I had to end this conversation, didn't wanna talk about it. So after it i feel kind of better, my thoughts about her immaturity and that she don't know what she wants and that she ALWAYS thinks that the grass is greener on the other side and wants to have something which she cannot have at the moment have been confirmed in my mind. Still i don't know...Do i want to be with her? Or no? i have mixed feelings. I know that i love her, but still she doesn't bothered to contact me, even though she said that we are very close and she wants to be friends... I really feel alright at the time, not good not bad, but alright, have met new people, found new interesting activities, have alot of work, which i enjoy... And after that conversation something tells me i have to contact her to know who is she doing, but why would i care that she feels bad? Or should i care?

Posted

I just HAD to reply to this one.

 

Im in a similar position whereby I am the stupid immature gf that pushed the one man that she truly loved away. Hands up, I was so frickin immature and it is, strangely, today that I realised this (3 months after seperating).

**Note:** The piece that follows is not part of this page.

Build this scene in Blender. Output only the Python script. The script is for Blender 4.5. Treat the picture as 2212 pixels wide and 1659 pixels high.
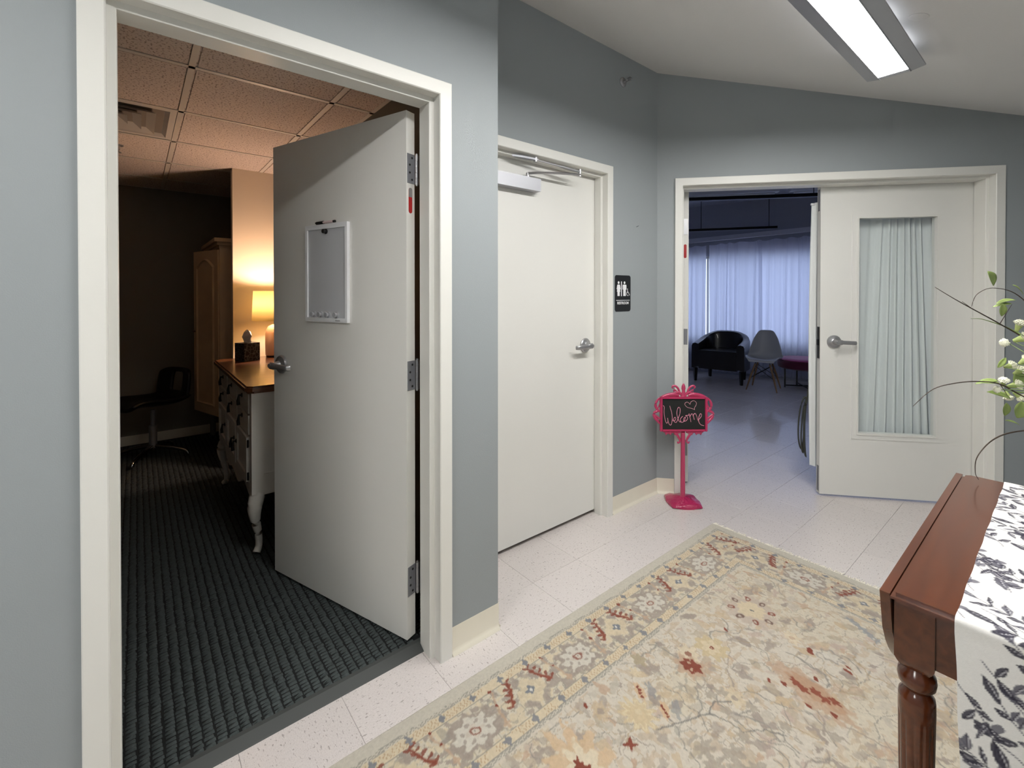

After breaking my exes heart, I beeged and pleaded to get back with him but he was too hurt and didnt want to go through the same sh*t again. I understood this and repeatedly said sorry. I knew what I was apologising for but I didnt know the real extent of to why I had to apologize. I guess I was caught up in my emotions.

 

Anywho, Ive reflected deeply on my actions, every single one of them, and I am now ready to give a true and heartfelt apology.....although Im too scared to do it to his face as I still love him deeply and dont want to be rejected again by him.

 

It can take people a LONG time to realise where they went wrong and what they could do to improve themselves. I now know that I have to be much more mature about things, open up and talk even if I dont want to, and most importantly, show my partner the same respect as I would expect from him.

 

Im not saying you should take her back, thats down to you and its also down to if she really and truly has realised her mistakes. Not only has she had to have realised them but she has to have thought through HOW she is going to deal with things in the future.

 

Im now all hepped up on maturity and this is my focus for the next........5 years? How ever long it takes me to improve my maturity levels. Sometimes its hard to not let your emotions effect your actions, the head and the heart are closely related.